Imic, contadini contro la nuova tassa unica

Come una grandinata inattesa. L'Imic, l'Imposta immobiliare comunale (che unifica Imup e Tasi), per gli agricoltori trentini, è arrivata come una tempesta che il meteo politico aveva «bucato».

Fino ad ora, si erano salvati. Quando negli anni Novanta fu introdotta l'Ici, la prima mossa politica, con convocazione urgente del Consiglio provinciale (luglio 1993), fu trasformare l'intero Trentino in zona di montagna, derogando alla quota di 600 metri. E i contadini ringraziarano.


Quando, la scorsa primavera, fu concordata tra Provincia e Comuni l'applicazione della Tasi (all'1 per mille), subito dopo, in fase di assestamento di bilancio per il 2014, il consigliere Mario Tonina fece fece passare un emendamento che garantiva però la detrazione di 300 euro agli immobili agricoli. Così, a parte le grosse strutture (cantine, magazzini e caseificio), la stragrande maggioraza dei contadini evitò la Tasi.
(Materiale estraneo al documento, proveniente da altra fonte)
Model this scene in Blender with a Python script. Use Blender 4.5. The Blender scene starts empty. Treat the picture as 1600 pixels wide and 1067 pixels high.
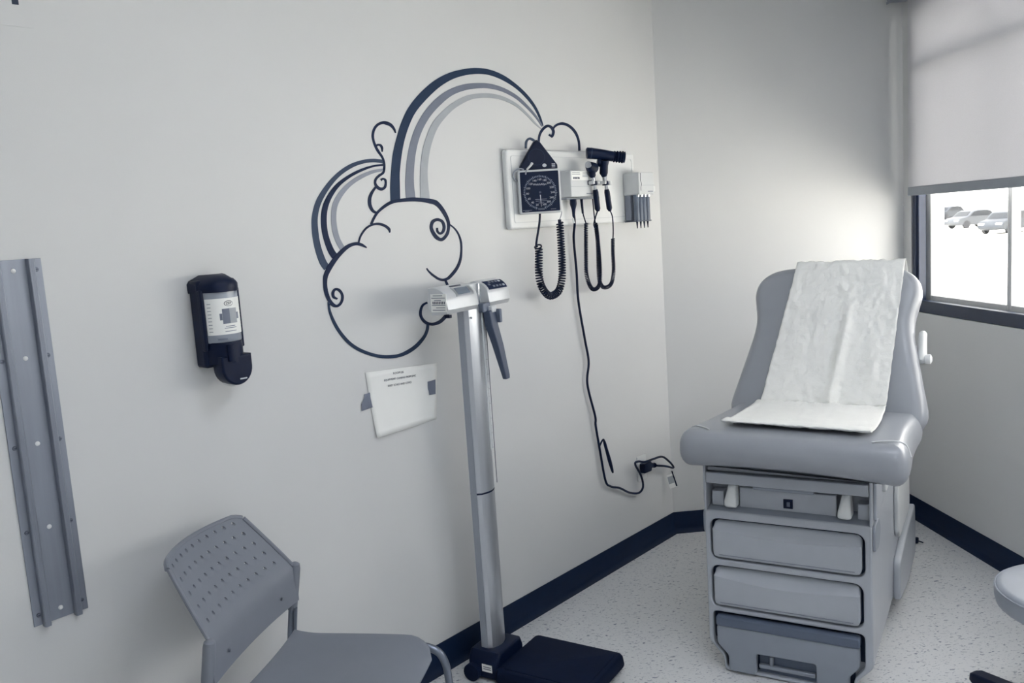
import bpy, math, random
from mathutils import Vector, Matrix
random.seed(7)
SC = bpy.context.scene
COL = SC.collection

# ------------------------------------------------------------------ camera
cam_d = bpy.data.cameras.new('camera')
cam_d.sensor_width = 36.0
cam_d.lens = 36.0 * 1345.0 / 1600.0
cam_d.clip_start = 0.05
cam_d.clip_end = 500
cam = bpy.data.objects.new('camera', cam_d)
COL.objects.link(cam)
cam.matrix_world = Matrix((
    (0.994729, 0.075247, -0.069652, 0.0),
    (-0.078685, 0.124646, -0.989076, 0.0),
    (-0.065743, 0.989344, 0.129910, 1.51),
    (0, 0, 0, 1)))
SC.camera = cam

# ------------------------------------------------------------------ world, sun, exposure
world = bpy.data.worlds.new('sky')
SC.world = world
world.use_nodes = True
bg = world.node_tree.nodes['Background']
bg.inputs['Color'].default_value = (0.985, 0.945, 0.90, 1)
bg.inputs['Strength'].default_value = 3.6
sun_d = bpy.data.lights.new('sun', 'SUN')
sun_d.energy = 13.5
sun_d.angle = math.radians(0.6)
sun_d.color = (1.0, 0.955, 0.91)
sun = bpy.data.objects.new('sun', sun_d)
COL.objects.link(sun)
# the sun stands behind the building (west), 60 degrees high
sun.rotation_euler = Vector((0.42, 0.20, -0.80)).to_track_quat('-Z', 'Y').to_euler()
SC.view_settings.view_transform = 'Standard'
SC.view_settings.look = 'None'
SC.view_settings.gamma = 1.0
SC.view_settings.use_curve_mapping = False
SC.view_settings.exposure = 1.0
SC.cycles.use_denoising = True
SC.cycles.max_bounces = 8
SC.cycles.diffuse_bounces = 5
SC.cycles.transparent_max_bounces = 8
SC.cycles.sample_clamp_indirect = 8.0
FILL_EMIT = 4.2  # glow of the added overhead fill lamps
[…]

Ora, tutto cambia. Nel Protocollo d'intesa per la finanzia locale 2015, oggetto di trattativa in questi giorni, è prevista l'abrogazione della esenzione sui beni strumentali (categoria D10) all'attività agricola. E la preoccupazione è palpabile. Ieri, in una riunione del Comitato agricolo della Federazione della cooperazione, è stata comunicata direttamente all'assessore all'agricoltura  Michele Dallapiccola .

Spiega Luca Rigotti, vicepresidente della Federazione e numero uno del Gruppo MezzaCorona: «Certo che siamo preoccupati. Gli agricoltori sono perfettamente consapevoli del momento, ed è giusto che, in una situazione di crisi, ciascuno sia chiamato a fare la propria parte. Come è sempre stato: ricordo che pochi anni fa, le cooperative hanno rinunciato a milioni di euro di rimborsi Ici per non creare difficoltà ai Comuni...».


Questa volta è certo che una imposta, finora evitata, però ci sarà. «Ma vorremmo capirne il livello, i termini concreti, che cosa e come la si applica». Sarebbe a suo avviso utile una imposta differenziata, caricata di più sugli e meno sugli altri, ad esempio meno sulla zootecnia che svolge un ruolo di presidio del territorio? «Stiamo però attenti» risponde Rigotti «a non mettere in difficoltà gli altri settori. Gli immobili delle cooperative, che sono enormi, alla fin fine, sono patrimonio della comunità, e portano lavoro. Non si metta in difficoltà un settore che fatica a tenere le posizioni».

 

Ivo Zucal, presidente del Concast Trentingrana, invece, la necessità di differenziare l'imposta la condivide: «Un conto è un frutticoltore che ha un magazzino di 20 metri quadri, un altro un allevatore con stalla e fienile, cioè volumi enormi. Per altro, la zootecnia è già in difficoltà per la situazione generale».

Allevamento bocino
Michele Dallapiccola, l'assessore, che garanzie ha dato agli agricoltori? «Mi è stato segnalato un disagio evidente. La preoccupazione è tanta e la richiesta è che la nuova tassa sia evitata».

E lei è d'accordo? «Ci mancherebbe, sono assessore all'agricoltura. Ma nello stesso tempo non posso non farmi carico dei problemi che sta affrontando il collega Daldoss, in una dimensione collettiva di responsabilità. In ogni caso, non c'è ancora nulla di deciso».

Assessore, non è forse il caso di differenziare davvero? Un conto è la piccola stalla in alta montagna, un conto chi possiede 5 ettari di vigneto nel fondovalle. C'è una situazione di reddito oggettivamente diversa...

«Sì. La discussione è aperta tra mantenere l'esenzione, azzerare, oppure modulare. E come, se sulla base dell'altitudine o delle tipologie agricole».